Les journalistes sont là pour rapporter ce qui se passe au cours d’événements importants comme les manifestations étudiantes. Ils sont là pour relater ce que les manifestants vont scander, s’il y a des casseurs et pour rapporter si la police fait bien ou moins bien son travail.
Chaque fois que des policiers arrêtent des journalistes dans le cadre de leur travail ou qu’ils leur font entrave, notamment en confisquant leur matériel journalistique, ils montrent qu’ils ne comprennent pas le rôle essentiel des journalistes dans une société démocratique.
Lorsqu’on fait la lecture des journaux ou d’articles sur le web, l’évidence de l’intérêt pour les activités policières et criminelles ne fait pas doute. Les lecteurs ont l’impression que la police et les médias collaborent étroitement, et cela, de façon quotidienne. Cette impression de collaboration produit un résultat médiatique sur les affaires criminelles encore plus convaincant pour le lecteur, croyant que la police et les médias travaillent ensemble pour livrer l’information.
Toutefois, avec l’arrivée d’une technologie puissante, le public médiatique devient de plus en plus large et l’impact engendré est grandissant. Il est de plus en plus difficile de créer un équilibre entre les médias et la police. Les deux entités ne semblent pas toujours avoir les mêmes lignes directrices. Elles sont parfois concurrentes et contradictoires, ce qui peut créer de l’insécurité (David Wilson, Nick Howe, Diane Kemp et Harriet Tolputt ,2011).

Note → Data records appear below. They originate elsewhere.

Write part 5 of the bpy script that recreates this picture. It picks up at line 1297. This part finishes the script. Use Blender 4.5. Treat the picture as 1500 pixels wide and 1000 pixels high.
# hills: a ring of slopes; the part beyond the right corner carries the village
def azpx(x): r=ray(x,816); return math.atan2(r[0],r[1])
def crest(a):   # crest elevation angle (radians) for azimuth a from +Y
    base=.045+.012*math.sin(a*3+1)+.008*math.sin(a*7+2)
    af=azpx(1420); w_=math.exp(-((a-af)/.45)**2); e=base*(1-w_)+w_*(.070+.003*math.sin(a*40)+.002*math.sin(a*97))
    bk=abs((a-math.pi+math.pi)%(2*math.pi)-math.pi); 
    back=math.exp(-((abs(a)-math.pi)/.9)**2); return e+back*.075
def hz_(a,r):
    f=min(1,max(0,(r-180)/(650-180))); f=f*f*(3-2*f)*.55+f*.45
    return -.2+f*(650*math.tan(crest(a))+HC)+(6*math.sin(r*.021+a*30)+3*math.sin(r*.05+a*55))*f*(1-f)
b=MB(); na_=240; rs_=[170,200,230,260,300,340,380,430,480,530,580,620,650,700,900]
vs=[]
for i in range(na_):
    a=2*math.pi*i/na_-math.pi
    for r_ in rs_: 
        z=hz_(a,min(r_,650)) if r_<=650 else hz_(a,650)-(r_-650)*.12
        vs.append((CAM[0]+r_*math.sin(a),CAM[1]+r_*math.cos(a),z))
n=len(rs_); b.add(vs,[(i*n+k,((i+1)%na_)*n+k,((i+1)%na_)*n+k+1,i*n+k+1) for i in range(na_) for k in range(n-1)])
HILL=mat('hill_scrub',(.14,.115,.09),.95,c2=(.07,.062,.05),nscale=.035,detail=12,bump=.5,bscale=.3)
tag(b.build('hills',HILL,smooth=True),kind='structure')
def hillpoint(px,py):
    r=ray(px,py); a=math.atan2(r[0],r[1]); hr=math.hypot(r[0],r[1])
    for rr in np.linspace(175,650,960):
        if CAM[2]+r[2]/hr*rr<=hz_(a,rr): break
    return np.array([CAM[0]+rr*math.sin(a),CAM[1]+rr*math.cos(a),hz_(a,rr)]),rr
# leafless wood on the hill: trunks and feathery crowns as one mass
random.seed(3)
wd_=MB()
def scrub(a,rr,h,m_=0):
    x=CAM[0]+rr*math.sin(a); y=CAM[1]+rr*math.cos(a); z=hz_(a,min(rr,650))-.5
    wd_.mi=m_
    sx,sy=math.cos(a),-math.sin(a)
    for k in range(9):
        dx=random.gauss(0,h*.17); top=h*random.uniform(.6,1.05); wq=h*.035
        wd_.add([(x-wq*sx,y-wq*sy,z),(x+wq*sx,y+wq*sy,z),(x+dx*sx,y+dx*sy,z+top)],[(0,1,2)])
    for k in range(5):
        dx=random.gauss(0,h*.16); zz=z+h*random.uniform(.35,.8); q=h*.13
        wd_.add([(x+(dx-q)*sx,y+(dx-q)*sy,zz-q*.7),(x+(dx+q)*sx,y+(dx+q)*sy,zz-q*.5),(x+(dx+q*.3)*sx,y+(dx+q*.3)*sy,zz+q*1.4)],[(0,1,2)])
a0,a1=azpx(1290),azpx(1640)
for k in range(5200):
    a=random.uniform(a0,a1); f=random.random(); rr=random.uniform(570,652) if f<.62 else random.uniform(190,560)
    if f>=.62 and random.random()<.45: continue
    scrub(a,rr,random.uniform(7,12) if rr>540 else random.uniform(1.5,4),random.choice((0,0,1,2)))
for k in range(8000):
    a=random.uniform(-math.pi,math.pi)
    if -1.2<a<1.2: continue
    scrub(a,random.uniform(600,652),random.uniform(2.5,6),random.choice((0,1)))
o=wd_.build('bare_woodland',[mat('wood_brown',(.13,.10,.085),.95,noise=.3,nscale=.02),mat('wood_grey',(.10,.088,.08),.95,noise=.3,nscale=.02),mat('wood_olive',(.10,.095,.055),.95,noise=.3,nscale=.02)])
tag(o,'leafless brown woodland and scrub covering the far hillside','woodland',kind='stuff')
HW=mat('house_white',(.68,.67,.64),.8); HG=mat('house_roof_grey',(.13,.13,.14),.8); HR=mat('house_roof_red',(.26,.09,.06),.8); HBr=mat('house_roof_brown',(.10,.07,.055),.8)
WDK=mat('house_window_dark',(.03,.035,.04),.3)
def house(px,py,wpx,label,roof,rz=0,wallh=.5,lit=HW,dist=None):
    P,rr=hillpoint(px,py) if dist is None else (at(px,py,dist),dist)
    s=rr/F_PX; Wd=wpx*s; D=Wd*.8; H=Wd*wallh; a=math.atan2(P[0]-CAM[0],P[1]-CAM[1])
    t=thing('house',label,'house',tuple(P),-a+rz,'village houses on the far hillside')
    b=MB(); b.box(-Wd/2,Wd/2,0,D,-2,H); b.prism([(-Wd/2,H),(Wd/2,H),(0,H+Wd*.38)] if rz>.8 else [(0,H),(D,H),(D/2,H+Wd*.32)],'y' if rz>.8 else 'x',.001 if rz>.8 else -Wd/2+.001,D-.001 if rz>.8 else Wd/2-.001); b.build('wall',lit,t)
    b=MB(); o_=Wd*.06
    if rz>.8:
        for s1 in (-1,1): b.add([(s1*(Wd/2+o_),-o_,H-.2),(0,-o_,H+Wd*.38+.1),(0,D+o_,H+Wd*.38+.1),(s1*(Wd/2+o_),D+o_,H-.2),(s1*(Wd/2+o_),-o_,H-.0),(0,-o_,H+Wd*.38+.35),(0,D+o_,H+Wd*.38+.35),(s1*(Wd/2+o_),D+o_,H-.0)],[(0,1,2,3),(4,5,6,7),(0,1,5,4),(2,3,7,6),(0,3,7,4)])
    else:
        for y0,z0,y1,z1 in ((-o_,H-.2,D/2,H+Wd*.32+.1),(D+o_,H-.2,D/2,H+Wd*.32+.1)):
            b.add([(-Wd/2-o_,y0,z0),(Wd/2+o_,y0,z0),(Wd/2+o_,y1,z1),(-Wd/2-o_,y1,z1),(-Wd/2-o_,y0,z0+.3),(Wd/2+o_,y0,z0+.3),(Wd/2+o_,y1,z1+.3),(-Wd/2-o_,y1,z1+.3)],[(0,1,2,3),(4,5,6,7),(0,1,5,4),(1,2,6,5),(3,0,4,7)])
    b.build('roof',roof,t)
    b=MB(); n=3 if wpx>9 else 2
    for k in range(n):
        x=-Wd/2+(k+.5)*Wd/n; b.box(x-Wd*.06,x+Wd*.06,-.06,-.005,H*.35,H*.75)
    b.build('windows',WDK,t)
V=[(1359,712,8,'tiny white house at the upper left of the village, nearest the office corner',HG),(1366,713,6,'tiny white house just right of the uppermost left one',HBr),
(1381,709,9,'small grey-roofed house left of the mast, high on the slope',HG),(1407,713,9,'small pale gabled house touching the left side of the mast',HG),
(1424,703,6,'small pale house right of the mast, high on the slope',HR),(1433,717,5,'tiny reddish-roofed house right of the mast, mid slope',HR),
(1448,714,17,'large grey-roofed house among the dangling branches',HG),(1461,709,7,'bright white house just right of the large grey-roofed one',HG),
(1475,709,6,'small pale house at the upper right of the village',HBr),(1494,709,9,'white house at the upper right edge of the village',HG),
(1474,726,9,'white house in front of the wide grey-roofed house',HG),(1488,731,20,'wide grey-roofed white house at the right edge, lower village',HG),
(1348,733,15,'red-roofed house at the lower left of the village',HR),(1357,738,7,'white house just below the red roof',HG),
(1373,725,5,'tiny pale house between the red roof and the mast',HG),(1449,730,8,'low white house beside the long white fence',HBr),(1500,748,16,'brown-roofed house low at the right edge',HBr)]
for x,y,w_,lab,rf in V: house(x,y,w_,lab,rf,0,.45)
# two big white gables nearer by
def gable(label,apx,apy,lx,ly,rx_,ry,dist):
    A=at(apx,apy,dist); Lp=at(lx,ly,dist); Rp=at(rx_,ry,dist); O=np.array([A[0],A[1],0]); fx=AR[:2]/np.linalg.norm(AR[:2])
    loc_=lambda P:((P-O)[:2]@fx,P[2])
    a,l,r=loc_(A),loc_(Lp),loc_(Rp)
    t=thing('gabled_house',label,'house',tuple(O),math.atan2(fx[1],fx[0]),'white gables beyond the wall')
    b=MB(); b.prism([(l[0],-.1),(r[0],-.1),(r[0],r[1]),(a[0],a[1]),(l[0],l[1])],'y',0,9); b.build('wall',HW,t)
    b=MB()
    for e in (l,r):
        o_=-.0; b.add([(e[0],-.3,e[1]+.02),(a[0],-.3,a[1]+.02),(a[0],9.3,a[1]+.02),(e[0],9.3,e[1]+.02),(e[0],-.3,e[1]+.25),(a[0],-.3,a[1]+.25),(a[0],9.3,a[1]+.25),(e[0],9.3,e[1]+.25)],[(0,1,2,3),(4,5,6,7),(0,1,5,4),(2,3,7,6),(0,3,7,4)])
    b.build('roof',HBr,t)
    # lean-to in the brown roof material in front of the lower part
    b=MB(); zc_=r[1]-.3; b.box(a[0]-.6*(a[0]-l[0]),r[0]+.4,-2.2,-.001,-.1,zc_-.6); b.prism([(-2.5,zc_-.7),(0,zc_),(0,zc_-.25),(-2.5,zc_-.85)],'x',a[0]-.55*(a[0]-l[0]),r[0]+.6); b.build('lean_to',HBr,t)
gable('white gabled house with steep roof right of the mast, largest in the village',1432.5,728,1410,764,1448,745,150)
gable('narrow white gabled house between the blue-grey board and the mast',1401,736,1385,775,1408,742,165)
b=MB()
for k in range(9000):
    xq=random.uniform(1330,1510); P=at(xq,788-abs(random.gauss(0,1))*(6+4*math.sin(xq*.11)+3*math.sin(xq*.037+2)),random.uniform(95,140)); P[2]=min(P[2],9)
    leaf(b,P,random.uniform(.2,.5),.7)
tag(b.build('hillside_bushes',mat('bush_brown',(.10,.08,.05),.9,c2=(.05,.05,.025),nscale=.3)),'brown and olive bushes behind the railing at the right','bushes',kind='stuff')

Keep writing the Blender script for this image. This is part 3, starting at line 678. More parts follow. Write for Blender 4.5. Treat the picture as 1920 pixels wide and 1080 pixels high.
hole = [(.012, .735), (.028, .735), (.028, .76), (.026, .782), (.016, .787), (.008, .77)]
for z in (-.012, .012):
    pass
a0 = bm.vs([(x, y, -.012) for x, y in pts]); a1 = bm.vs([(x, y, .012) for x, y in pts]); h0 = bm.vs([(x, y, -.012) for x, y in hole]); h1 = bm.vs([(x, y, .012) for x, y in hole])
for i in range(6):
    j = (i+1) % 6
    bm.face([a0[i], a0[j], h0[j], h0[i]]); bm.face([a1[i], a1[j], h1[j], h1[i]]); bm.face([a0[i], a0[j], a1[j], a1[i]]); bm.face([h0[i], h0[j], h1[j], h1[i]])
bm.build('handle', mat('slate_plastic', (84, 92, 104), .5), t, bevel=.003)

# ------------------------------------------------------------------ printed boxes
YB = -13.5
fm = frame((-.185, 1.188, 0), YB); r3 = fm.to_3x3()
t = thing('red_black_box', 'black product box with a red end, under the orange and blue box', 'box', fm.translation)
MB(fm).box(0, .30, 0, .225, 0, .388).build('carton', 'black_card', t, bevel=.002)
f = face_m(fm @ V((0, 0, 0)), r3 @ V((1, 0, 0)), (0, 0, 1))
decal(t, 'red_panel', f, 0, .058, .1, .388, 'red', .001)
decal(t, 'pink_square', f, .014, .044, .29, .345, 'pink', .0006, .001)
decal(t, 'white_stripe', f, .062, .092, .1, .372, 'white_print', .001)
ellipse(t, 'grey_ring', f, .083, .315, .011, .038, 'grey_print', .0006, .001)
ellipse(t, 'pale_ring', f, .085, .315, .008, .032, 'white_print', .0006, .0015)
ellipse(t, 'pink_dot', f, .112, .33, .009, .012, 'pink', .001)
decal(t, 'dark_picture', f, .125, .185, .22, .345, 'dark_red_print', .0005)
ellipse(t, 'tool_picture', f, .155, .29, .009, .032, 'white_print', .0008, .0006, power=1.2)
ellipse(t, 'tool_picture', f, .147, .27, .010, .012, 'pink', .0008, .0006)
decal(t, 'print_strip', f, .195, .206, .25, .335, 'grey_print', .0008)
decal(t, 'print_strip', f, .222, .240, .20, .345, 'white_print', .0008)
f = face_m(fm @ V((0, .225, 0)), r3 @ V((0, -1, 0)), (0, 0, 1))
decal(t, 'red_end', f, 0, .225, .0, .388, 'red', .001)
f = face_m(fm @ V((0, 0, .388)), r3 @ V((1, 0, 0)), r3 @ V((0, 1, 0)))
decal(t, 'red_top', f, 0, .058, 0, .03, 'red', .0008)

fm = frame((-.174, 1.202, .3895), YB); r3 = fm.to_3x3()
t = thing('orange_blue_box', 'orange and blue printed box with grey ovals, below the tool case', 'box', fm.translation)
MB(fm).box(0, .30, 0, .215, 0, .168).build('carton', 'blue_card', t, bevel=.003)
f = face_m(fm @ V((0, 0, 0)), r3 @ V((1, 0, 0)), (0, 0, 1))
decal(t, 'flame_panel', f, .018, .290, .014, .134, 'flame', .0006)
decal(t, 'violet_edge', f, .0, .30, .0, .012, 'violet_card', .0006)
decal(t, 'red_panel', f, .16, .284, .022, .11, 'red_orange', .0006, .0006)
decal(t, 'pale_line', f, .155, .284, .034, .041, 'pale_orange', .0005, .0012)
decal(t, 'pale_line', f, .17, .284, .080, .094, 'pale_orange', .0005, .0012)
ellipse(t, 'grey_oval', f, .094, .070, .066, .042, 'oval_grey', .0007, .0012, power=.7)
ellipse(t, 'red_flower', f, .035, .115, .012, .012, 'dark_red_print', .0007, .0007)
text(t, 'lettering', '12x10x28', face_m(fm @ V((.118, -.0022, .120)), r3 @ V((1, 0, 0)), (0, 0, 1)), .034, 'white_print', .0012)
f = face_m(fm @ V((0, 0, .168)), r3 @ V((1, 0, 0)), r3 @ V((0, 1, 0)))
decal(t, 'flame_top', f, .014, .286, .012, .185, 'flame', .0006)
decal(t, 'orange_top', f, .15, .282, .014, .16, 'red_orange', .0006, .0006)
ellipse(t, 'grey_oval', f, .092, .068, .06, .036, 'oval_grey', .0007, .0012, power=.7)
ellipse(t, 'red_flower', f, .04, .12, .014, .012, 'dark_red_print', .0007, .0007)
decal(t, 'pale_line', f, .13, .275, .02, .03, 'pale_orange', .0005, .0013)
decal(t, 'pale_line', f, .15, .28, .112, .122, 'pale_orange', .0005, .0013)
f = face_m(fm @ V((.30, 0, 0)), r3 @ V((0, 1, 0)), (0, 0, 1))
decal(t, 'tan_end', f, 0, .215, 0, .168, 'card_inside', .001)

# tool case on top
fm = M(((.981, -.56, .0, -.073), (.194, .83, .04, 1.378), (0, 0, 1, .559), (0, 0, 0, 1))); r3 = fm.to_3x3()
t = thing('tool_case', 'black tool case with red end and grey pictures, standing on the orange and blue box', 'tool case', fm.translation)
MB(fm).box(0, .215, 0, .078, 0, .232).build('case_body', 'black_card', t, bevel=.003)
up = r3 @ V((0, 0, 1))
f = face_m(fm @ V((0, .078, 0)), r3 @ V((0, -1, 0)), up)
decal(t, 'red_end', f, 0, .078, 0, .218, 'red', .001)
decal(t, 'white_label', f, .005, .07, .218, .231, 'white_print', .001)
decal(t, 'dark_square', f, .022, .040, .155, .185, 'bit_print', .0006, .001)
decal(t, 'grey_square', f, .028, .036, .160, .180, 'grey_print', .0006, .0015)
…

Cette affaire souligne la précarité de la relation entre police et journalisme. À ce moment, la présentation positive et le bon vouloir de la police dans l’encadrement des manifestations du printemps érable sont mis en péril. De plus, la rudesse de l’arrestation du caméraman, qui selon la présentation de l’article, ne semble pas s’être opposé, renforce la tension entre les manifestants et les policiers. Après des événements de ce genre, les manifestants ont l’impression que les policiers sont dans le clan opposé et n’assurent pas avec neutralité la sécurité des lieux.
Les médias jouent un rôle important dans la projection d’images de la police, condition préalable d’un ordre social fonctionnel (Reiner, 2007). En effet, cette situation démontre que la présentation médiatique de la police n’est pas toujours positive, ce qui va à l’encontre de ce qu’elle souhaite refléter comme image. On pourrait croire que le public pense que l’organisation policière réagit trop fortement et manque de professionnalisme. La société s’attend à ce que la police contrôle ses émotions, et cela, même lors de situations répétitives de désorganisations comme celles des manifestations du printemps érable. De plus, à ce moment, les policiers n’entretiennent pas de bonnes relations avec les médias. Les médias peuvent détecter une mauvaise intention de la part des policiers comme celle de l’utilisation de leur matériel (photos, caméra). Si de telles situations se produisent à répétition, les situations où la police utilise les médias pour avancer dans leurs démarches comme celles de saisies d’images enregistrées et de demandes d’aide au public pourraient devenir limitées.
En dénonçant ce qui s’est produit lors de cet évènement, le lecteur croit que le journal défend ses droits pour nous assurer de l’information de qualité. Il croit aussi que les médias n’accepteront pas de se faire prendre le fruit de leur travail, soit ce qui a été récolté sur le terrain. Si le journal La Presse défend cette situation avec vigueur, le lecteur percevra qu’il fera de même pour protéger ces sources par exemple. Ceci rejoint le témoignage de l’avocat Iain MacKinnon dans l’article Un journaliste doit remettre son matériel d’enquête à la GRC «Leur crédibilité et leur indépendance seront entachées si les gens croient que tout ce qu’ils disent aux journalistes peut facilement être remis à la police». C’est pourquoi il est important que le journal assure aux lecteurs qu’il n’acceptera pas de telles contraintes de la part des policiers et que ces derniers ont avantage à travailler en collaboration.